### Task instructions:
Write the listing below out again exactly, dropping the images.

### Supplied information:
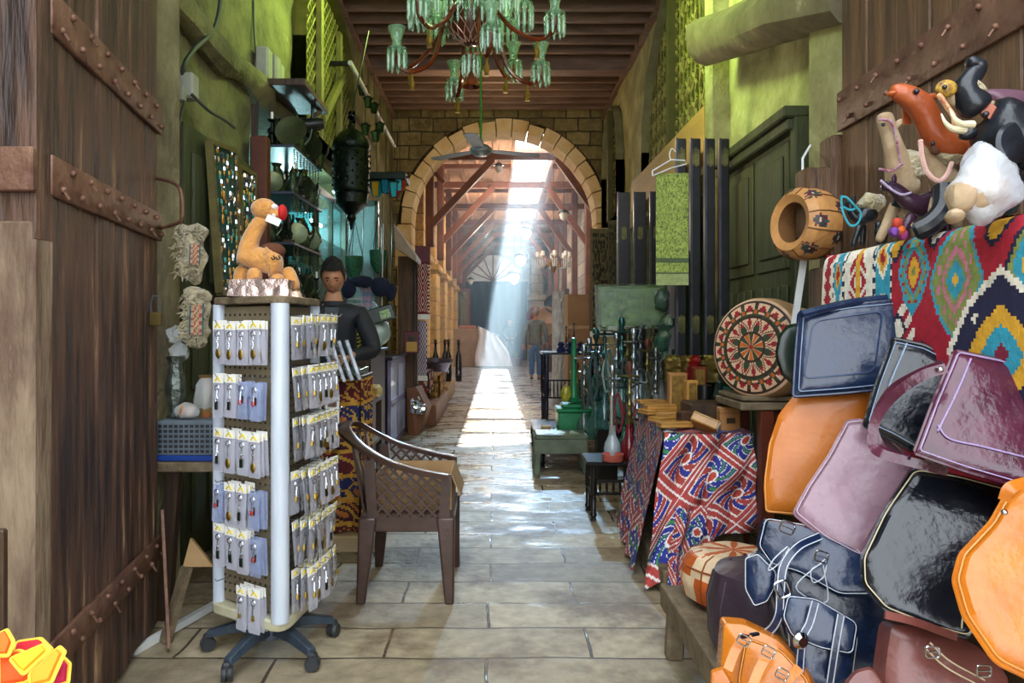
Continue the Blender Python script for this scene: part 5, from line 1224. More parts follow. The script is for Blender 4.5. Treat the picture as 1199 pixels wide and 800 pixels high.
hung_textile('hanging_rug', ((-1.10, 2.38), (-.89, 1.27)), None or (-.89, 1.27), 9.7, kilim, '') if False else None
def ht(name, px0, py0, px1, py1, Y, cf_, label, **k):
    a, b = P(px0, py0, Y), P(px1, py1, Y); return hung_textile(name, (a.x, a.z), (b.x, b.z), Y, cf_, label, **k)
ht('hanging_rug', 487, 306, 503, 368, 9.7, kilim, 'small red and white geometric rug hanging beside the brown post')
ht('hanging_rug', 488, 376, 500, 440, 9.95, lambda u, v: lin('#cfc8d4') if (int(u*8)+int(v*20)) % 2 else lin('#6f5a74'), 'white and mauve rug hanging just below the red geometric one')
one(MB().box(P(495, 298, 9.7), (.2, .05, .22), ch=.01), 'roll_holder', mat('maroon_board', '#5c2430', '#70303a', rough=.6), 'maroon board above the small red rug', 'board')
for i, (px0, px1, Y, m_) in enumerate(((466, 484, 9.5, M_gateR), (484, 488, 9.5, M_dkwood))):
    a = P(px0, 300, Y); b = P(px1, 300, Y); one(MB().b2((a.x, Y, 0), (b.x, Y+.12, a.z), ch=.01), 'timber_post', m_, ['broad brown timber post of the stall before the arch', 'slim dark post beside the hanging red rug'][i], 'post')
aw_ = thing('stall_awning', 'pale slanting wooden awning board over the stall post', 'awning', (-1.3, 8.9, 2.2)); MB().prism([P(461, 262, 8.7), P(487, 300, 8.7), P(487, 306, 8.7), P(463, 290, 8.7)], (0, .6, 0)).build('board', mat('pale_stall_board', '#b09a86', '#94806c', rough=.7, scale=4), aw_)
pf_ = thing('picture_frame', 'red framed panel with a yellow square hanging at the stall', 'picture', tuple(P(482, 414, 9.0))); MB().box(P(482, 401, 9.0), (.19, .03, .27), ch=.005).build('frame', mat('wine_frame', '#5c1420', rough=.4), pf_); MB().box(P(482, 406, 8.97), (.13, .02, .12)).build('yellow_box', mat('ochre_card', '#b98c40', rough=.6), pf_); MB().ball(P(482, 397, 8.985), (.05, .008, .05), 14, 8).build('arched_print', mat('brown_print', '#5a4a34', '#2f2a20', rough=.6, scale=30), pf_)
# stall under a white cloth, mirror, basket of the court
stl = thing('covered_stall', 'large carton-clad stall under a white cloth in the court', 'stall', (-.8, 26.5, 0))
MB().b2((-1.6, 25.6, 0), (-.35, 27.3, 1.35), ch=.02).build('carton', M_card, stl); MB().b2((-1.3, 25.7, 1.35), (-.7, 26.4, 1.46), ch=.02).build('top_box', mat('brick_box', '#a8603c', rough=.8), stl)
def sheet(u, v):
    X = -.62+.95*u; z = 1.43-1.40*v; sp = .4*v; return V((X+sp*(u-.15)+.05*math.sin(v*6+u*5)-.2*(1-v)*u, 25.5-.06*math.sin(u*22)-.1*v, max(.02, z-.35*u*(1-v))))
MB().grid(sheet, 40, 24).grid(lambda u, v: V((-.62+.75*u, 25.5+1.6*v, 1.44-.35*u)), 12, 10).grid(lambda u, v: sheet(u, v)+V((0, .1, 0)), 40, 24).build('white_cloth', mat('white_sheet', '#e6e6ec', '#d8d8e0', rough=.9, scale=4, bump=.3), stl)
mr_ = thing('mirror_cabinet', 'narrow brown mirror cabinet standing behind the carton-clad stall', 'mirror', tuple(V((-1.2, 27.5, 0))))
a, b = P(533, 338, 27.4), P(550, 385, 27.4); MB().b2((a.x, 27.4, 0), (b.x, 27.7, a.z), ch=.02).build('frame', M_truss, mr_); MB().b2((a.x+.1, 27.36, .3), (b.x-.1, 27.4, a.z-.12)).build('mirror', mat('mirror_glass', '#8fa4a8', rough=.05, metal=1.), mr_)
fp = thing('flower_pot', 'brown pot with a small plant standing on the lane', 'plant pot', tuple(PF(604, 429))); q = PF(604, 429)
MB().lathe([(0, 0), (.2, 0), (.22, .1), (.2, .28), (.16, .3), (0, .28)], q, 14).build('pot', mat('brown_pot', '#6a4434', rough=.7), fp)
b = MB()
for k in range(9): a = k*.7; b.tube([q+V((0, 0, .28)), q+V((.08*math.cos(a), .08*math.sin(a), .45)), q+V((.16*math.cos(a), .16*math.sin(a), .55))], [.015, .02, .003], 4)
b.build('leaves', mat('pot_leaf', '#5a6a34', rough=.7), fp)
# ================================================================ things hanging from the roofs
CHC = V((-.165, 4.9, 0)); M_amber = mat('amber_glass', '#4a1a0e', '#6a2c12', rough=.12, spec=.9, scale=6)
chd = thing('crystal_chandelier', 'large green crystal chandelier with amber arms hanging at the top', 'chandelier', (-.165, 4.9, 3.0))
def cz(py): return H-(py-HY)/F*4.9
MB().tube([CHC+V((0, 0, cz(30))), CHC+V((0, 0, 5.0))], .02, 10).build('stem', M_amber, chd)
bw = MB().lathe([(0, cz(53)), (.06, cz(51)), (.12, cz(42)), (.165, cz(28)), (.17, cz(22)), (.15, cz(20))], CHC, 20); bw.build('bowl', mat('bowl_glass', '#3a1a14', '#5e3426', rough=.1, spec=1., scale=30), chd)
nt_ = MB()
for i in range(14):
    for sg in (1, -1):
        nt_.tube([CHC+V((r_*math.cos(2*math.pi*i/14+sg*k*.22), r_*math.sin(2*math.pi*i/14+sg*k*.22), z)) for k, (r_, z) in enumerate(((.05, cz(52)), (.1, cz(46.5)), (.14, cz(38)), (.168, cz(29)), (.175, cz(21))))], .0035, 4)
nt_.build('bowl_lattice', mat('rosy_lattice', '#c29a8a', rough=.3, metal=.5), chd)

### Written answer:
Continue the Blender Python script for this scene: part 5, from line 1224. More parts follow. The script is for Blender 4.5. Treat the picture as 1199 pixels wide and 800 pixels high.
hung_textile('hanging_rug', ((-1.10, 2.38), (-.89, 1.27)), None or (-.89, 1.27), 9.7, kilim, '') if False else None
def ht(name, px0, py0, px1, py1, Y, cf_, label, **k):
    a, b = P(px0, py0, Y), P(px1, py1, Y); return hung_textile(name, (a.x, a.z), (b.x, b.z), Y, cf_, label, **k)
ht('hanging_rug', 487, 306, 503, 368, 9.7, kilim, 'small red and white geometric rug hanging beside the brown post')
ht('hanging_rug', 488, 376, 500, 440, 9.95, lambda u, v: lin('#cfc8d4') if (int(u*8)+int(v*20)) % 2 else lin('#6f5a74'), 'white and mauve rug hanging just below the red geometric one')
one(MB().box(P(495, 298, 9.7), (.2, .05, .22), ch=.01), 'roll_holder', mat('maroon_board', '#5c2430', '#70303a', rough=.6), 'maroon board above the small red rug', 'board')
for i, (px0, px1, Y, m_) in enumerate(((466, 484, 9.5, M_gateR), (484, 488, 9.5, M_dkwood))):
    a = P(px0, 300, Y); b = P(px1, 300, Y); one(MB().b2((a.x, Y, 0), (b.x, Y+.12, a.z), ch=.01), 'timber_post', m_, ['broad brown timber post of the stall before the arch', 'slim dark post beside the hanging red rug'][i], 'post')
aw_ = thing('stall_awning', 'pale slanting wooden awning board over the stall post', 'awning', (-1.3, 8.9, 2.2)); MB().prism([P(461, 262, 8.7), P(487, 300, 8.7), P(487, 306, 8.7), P(463, 290, 8.7)], (0, .6, 0)).build('board', mat('pale_stall_board', '#b09a86', '#94806c', rough=.7, scale=4), aw_)
pf_ = thing('picture_frame', 'red framed panel with a yellow square hanging at the stall', 'picture', tuple(P(482, 414, 9.0))); MB().box(P(482, 401, 9.0), (.19, .03, .27), ch=.005).build('frame', mat('wine_frame', '#5c1420', rough=.4), pf_); MB().box(P(482, 406, 8.97), (.13, .02, .12)).build('yellow_box', mat('ochre_card', '#b98c40', rough=.6), pf_); MB().ball(P(482, 397, 8.985), (.05, .008, .05), 14, 8).build('arched_print', mat('brown_print', '#5a4a34', '#2f2a20', rough=.6, scale=30), pf_)
# stall under a white cloth, mirror, basket of the court
stl = thing('covered_stall', 'large carton-clad stall under a white cloth in the court', 'stall', (-.8, 26.5, 0))
MB().b2((-1.6, 25.6, 0), (-.35, 27.3, 1.35), ch=.02).build('carton', M_card, stl); MB().b2((-1.3, 25.7, 1.35), (-.7, 26.4, 1.46), ch=.02).build('top_box', mat('brick_box', '#a8603c', rough=.8), stl)
def sheet(u, v):
    X = -.62+.95*u; z = 1.43-1.40*v; sp = .4*v; return V((X+sp*(u-.15)+.05*math.sin(v*6+u*5)-.2*(1-v)*u, 25.5-.06*math.sin(u*22)-.1*v, max(.02, z-.35*u*(1-v))))
MB().grid(sheet, 40, 24).grid(lambda u, v: V((-.62+.75*u, 25.5+1.6*v, 1.44-.35*u)), 12, 10).grid(lambda u, v: sheet(u, v)+V((0, .1, 0)), 40, 24).build('white_cloth', mat('white_sheet', '#e6e6ec', '#d8d8e0', rough=.9, scale=4, bump=.3), stl)
mr_ = thing('mirror_cabinet', 'narrow brown mirror cabinet standing behind the carton-clad stall', 'mirror', tuple(V((-1.2, 27.5, 0))))
a, b = P(533, 338, 27.4), P(550, 385, 27.4); MB().b2((a.x, 27.4, 0), (b.x, 27.7, a.z), ch=.02).build('frame', M_truss, mr_); MB().b2((a.x+.1, 27.36, .3), (b.x-.1, 27.4, a.z-.12)).build('mirror', mat('mirror_glass', '#8fa4a8', rough=.05, metal=1.), mr_)
fp = thing('flower_pot', 'brown pot with a small plant standing on the lane', 'plant pot', tuple(PF(604, 429))); q = PF(604, 429)
MB().lathe([(0, 0), (.2, 0), (.22, .1), (.2, .28), (.16, .3), (0, .28)], q, 14).build('pot', mat('brown_pot', '#6a4434', rough=.7), fp)
b = MB()
for k in range(9): a = k*.7; b.tube([q+V((0, 0, .28)), q+V((.08*math.cos(a), .08*math.sin(a), .45)), q+V((.16*math.cos(a), .16*math.sin(a), .55))], [.015, .02, .003], 4)
b.build('leaves', mat('pot_leaf', '#5a6a34', rough=.7), fp)
# ================================================================ things hanging from the roofs
CHC = V((-.165, 4.9, 0)); M_amber = mat('amber_glass', '#4a1a0e', '#6a2c12', rough=.12, spec=.9, scale=6)
chd = thing('crystal_chandelier', 'large green crystal chandelier with amber arms hanging at the top', 'chandelier', (-.165, 4.9, 3.0))
def cz(py): return H-(py-HY)/F*4.9
MB().tube([CHC+V((0, 0, cz(30))), CHC+V((0, 0, 5.0))], .02, 10).build('stem', M_amber, chd)
bw = MB().lathe([(0, cz(53)), (.06, cz(51)), (.12, cz(42)), (.165, cz(28)), (.17, cz(22)), (.15, cz(20))], CHC, 20); bw.build('bowl', mat('bowl_glass', '#3a1a14', '#5e3426', rough=.1, spec=1., scale=30), chd)
nt_ = MB()
for i in range(14):
    for sg in (1, -1):
        nt_.tube([CHC+V((r_*math.cos(2*math.pi*i/14+sg*k*.22), r_*math.sin(2*math.pi*i/14+sg*k*.22), z)) for k, (r_, z) in enumerate(((.05, cz(52)), (.1, cz(46.5)), (.14, cz(38)), (.168, cz(29)), (.175, cz(21))))], .0035, 4)
nt_.build('bowl_lattice', mat('rosy_lattice', '#c29a8a', rough=.3, metal=.5), chd)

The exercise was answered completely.